If Atlassian were to put a real challenge to the recruitment market of say “fill 5 roles in three months and we will give you $150k” the research based recruiters (many located off shore) would move heaven and earth to fill the roles.
p.s. I still stumble across Australian based Atlassian grade candidates who have never been covered for Atlassian by a recruiter or thought to apply directly. They are so absorbed with working on complex coding challenges they simply don’t have time to look out for their next opportunity.
Just wanted to reiterate a point I made to Mike about a year ago.
Mike, I’m a big fan of you guys doing something different, props out to you. Your engagement with recruiters though, by your own admission, isn’t great. If you’re only getting 2 placements from recruiters, does that mean recruiters suck or does that mean that your engagement process is flawed? Well… maybe some do suck… but, like most things in life, this isn’t a black and white issue and maybe you need to look at how you engage with recruiters.
Imagine a customer said to you, “Mike, I have a problem and I want you to go and spend your own money developing an app to solve it for me. But I’m not willing to talk you through what I really need because most developers suck, so instead I’m just going to give you a 1 page brief that I’m also going to give to 60 other developers. IF I like your app then I’ll pay you and by the way I want a big discount off your normal rate.”
You’d tell me to get stuffed because:
1. You’re good at what you do, let the desperate developers go after this kind of stuff
2. You know that garbage in equals garbage out. You need a good brief to make good software so why waste your time shooting in the dark.
3. You know you’re obviously dealing with someone who doesn’t “see value in” developers.

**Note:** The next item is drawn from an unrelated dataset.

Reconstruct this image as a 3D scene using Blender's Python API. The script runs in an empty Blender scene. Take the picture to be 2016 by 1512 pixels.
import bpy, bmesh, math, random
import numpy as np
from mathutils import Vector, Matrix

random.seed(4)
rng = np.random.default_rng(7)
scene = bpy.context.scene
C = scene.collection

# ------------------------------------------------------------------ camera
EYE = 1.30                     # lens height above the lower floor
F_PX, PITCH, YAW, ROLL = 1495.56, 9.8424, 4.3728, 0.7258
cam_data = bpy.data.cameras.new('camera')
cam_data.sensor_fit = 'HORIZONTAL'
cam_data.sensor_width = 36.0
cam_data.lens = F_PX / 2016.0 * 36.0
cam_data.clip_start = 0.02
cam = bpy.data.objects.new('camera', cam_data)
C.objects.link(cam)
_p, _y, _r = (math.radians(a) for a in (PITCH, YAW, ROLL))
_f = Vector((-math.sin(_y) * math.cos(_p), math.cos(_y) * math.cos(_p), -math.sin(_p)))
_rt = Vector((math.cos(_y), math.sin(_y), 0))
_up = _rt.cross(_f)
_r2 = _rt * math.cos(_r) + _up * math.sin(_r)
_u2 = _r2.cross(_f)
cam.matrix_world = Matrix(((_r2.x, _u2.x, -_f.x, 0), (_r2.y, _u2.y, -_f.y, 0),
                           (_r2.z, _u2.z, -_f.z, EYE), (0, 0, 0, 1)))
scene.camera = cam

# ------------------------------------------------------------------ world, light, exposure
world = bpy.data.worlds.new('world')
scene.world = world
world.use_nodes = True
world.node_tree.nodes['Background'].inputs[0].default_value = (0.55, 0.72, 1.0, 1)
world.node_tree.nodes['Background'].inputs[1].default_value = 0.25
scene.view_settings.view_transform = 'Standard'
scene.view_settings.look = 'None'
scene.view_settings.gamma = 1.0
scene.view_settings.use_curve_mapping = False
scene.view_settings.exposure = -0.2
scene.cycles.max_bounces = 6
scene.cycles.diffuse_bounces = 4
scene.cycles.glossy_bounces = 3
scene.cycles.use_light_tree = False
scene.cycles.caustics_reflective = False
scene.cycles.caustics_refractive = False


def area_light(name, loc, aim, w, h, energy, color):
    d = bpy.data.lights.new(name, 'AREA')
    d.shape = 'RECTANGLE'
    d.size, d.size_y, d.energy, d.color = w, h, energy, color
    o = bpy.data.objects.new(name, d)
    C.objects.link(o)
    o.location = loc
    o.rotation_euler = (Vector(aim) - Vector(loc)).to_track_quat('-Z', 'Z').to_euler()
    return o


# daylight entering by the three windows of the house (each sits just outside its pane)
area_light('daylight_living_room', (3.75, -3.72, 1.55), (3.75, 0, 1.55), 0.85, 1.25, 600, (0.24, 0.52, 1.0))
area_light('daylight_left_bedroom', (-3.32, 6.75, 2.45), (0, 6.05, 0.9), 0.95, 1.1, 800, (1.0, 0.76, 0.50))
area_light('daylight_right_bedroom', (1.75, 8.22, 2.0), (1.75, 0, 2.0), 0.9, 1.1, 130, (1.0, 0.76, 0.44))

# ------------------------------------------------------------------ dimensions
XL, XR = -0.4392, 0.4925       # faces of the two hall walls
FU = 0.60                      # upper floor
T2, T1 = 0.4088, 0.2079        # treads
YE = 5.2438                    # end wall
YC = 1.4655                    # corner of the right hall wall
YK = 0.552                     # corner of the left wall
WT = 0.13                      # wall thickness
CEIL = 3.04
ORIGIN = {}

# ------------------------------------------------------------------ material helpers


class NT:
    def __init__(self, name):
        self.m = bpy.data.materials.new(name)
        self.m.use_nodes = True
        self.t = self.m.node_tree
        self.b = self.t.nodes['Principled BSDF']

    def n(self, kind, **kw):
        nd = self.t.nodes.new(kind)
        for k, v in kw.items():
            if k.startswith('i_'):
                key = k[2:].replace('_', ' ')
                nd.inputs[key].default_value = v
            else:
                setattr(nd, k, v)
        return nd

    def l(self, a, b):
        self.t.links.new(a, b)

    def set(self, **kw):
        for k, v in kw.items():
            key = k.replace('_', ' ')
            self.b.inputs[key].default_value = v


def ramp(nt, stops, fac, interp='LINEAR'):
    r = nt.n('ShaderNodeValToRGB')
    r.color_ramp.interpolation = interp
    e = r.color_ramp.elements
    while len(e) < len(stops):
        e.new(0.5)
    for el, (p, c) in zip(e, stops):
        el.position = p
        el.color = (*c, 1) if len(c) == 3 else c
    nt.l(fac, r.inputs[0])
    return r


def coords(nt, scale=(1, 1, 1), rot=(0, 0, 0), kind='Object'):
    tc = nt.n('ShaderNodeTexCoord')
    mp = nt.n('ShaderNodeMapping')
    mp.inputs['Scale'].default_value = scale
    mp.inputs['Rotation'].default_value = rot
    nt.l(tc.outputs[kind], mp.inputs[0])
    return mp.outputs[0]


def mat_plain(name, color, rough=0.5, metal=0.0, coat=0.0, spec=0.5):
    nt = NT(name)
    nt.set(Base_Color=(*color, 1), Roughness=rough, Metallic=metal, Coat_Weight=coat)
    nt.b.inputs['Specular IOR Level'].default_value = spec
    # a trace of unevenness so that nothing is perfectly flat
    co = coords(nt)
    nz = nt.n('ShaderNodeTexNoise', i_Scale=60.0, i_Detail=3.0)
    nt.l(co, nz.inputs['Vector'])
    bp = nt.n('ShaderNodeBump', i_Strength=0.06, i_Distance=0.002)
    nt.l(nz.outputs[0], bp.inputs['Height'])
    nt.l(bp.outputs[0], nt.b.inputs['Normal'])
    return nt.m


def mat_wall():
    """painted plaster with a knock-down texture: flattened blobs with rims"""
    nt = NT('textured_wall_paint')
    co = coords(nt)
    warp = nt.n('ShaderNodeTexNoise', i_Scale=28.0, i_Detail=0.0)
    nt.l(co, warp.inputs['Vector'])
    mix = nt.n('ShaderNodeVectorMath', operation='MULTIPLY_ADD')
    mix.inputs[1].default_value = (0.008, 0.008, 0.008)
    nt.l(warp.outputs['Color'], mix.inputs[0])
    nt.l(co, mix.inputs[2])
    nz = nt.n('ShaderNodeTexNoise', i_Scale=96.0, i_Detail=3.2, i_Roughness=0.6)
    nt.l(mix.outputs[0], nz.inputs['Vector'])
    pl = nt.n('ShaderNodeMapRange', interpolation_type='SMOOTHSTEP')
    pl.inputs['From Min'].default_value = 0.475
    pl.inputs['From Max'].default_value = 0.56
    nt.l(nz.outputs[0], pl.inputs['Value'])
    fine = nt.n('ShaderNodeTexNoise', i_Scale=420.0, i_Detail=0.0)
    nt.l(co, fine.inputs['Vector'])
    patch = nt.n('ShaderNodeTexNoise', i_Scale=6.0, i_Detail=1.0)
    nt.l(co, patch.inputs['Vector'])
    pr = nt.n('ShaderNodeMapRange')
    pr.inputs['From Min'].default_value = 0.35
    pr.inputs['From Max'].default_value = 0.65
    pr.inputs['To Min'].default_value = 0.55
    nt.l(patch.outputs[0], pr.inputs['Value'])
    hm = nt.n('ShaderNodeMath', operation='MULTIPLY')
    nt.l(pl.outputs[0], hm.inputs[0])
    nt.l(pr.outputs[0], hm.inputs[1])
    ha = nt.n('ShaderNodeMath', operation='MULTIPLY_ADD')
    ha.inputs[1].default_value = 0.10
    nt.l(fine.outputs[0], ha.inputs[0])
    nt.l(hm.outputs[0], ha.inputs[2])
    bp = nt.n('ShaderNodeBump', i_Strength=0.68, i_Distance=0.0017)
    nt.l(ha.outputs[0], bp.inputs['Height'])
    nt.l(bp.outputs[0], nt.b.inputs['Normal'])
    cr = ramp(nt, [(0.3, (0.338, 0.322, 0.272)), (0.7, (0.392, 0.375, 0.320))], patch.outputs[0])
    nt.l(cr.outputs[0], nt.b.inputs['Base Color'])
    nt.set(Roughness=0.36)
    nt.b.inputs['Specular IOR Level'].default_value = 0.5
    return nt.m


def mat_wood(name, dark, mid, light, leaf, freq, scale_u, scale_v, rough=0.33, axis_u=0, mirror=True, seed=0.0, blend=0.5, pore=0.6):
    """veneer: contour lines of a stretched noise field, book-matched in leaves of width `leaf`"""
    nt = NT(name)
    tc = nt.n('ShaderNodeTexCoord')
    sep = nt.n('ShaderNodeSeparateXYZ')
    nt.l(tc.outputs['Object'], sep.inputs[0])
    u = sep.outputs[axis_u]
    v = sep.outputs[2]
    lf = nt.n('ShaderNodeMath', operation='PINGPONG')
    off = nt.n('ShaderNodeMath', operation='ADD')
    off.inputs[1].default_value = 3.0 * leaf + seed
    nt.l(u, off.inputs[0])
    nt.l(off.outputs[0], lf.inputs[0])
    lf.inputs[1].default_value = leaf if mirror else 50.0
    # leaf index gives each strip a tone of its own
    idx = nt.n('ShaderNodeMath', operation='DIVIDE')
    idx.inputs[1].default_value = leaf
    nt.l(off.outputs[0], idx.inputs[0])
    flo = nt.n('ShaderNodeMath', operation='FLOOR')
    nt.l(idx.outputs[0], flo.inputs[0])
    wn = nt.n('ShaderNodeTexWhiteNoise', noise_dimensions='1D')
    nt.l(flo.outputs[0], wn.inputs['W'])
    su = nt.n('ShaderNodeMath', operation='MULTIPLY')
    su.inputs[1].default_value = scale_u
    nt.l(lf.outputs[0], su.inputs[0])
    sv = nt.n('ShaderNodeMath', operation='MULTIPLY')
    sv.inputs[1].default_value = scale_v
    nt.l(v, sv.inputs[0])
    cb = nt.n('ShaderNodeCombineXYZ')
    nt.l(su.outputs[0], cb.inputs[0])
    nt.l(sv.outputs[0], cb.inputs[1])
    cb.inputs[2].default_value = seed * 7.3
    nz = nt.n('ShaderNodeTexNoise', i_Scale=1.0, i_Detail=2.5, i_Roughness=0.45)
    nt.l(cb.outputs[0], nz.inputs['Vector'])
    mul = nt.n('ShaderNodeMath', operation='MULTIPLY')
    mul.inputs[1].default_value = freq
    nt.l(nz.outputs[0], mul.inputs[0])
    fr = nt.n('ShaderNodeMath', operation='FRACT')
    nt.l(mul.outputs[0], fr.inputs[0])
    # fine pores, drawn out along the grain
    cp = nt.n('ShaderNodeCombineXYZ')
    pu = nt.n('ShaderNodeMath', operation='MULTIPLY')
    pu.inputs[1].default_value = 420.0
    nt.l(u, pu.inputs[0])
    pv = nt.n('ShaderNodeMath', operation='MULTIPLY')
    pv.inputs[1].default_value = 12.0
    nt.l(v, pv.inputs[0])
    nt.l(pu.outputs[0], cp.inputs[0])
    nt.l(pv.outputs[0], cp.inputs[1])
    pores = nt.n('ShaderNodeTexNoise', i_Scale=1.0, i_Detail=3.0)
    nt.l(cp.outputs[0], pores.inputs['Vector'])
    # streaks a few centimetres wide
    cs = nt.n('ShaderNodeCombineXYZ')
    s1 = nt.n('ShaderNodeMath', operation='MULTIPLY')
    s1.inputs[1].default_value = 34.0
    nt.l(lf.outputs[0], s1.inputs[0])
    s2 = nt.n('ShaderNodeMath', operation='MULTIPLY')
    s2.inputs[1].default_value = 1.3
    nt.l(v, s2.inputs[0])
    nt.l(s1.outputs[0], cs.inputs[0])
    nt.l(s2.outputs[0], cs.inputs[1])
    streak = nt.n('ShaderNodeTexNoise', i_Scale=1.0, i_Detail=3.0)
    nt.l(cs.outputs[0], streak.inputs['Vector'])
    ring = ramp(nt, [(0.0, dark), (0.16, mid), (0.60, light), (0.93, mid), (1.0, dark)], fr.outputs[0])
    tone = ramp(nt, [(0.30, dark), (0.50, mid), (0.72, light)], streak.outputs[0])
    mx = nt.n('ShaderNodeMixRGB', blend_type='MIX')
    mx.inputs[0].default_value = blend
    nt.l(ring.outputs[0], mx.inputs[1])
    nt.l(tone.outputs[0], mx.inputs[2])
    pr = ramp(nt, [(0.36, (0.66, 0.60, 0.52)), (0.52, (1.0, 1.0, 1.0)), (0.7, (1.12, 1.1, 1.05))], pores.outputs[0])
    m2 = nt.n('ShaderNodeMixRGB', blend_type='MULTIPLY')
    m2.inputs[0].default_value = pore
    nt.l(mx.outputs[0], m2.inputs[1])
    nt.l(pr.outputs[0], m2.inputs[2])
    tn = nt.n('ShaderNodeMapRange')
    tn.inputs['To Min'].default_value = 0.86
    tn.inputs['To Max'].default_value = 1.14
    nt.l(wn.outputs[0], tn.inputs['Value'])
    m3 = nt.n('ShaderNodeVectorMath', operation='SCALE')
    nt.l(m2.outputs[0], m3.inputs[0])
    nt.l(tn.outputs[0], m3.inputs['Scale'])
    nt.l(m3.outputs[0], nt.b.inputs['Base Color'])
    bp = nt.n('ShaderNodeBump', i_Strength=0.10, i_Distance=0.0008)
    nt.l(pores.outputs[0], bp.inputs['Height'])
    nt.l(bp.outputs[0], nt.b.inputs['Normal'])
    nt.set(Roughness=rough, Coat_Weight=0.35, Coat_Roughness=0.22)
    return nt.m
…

Having spoken with you about this before, I know you’re thinking “but you’re not building anything I’m just buying a product, if you have a person on your shelf I buy if you don’t I won’t”. The fact is that if you have really specific requirements you can’t walk into your local recruitment shop and buy a person off the shelf. You need someone to go and find someone for you. That means you actually need to buy a bespoke service but you’ve been browsing every day products off the shelf. If you really want to get the best out of recruiters (and sooner or later you will need to), then you need to engage with them properly. If you don’t have time to sort the good from the bad then ask around and get some referrals.